I read a paper by a scholar who wrote:

"General opinion among Muslim historians of Law and Western scholars has been that the right to use an independent judgment on the sources of dogma was cut off in Sunni Islam sometime in the tenth century, or perhaps one or two hundred years later. This is covered in the term, "the closing of the door of Ijtihad".

Then:

"The reopening of Ijtihad has clearly been a standard point on the agenda of anyone wishing for a reform of Islamic thought in our age, although some of the more consequent modernizers have rejected Ijtihad as being to restrictive for a complete renewal of Islamic thinking required for the modern period."

But there is a strong disagreement among the Moroccan people regarding that question. So-called "Islamist" political parties call for Ijtihad because they too wish to reform Islam. They just don't want the Makhzen, the authorities, to do it. They reject the official, Maliki school of Islam in the kingdom. They claim it is an emanation of the Makhzen, and that it is corrupt.

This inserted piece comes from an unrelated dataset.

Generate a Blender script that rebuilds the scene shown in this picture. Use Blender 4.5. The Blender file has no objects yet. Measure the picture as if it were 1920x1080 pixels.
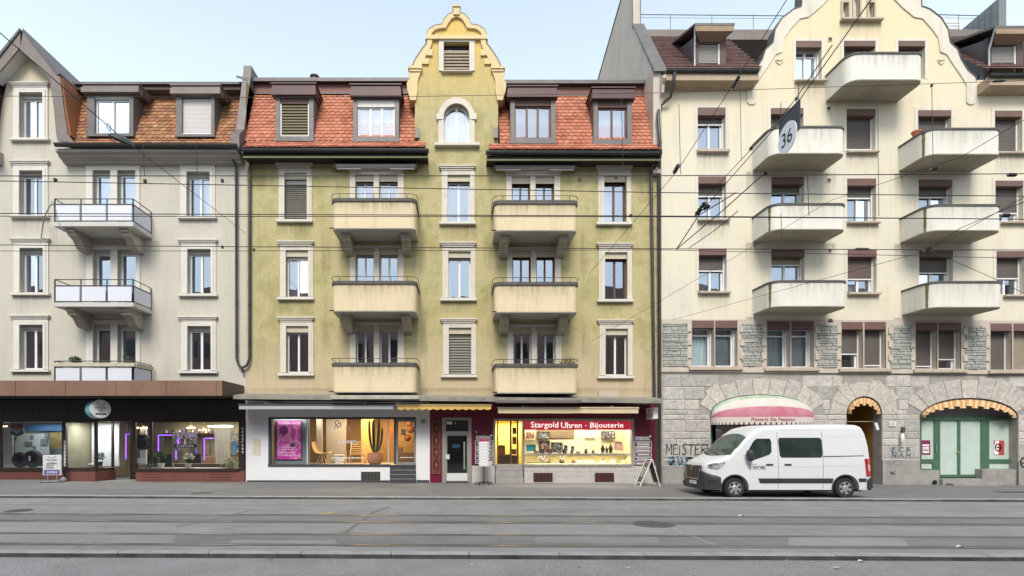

In his speech, the King indeed invokes Ijtihad to justify some of the amendments to the new Mudawana. He was very careful and used all the religious arsenal available to him.

Thus, the resistance among men against the reform of the Mudawana is not only a consequence of the anxiety to see women "take over", but also a consequence of their anxiety as Moslems. One youth voiced his concern very clearly: the world wants to stop us from being Moslems. He suggested that the King's speech was imposed from outside, read the West. If the King permits himself to modify Islam, reasons that young man, then who knows where he will stop (especially if he has sold his soul to the West, read Satan). How unfair to the real heroes of the struggle for the reform on the Mudawana. NGOs like "le Collectif du Printemps de l'Egalité" and the advent of an active civil society.

How paradoxical: the monarchy, an authoritarian institution in essence, imposing views which are in advance on social reality. What remains to be seen is how the application of the new reform will occur in day to day life. And what degree of resistance it will face.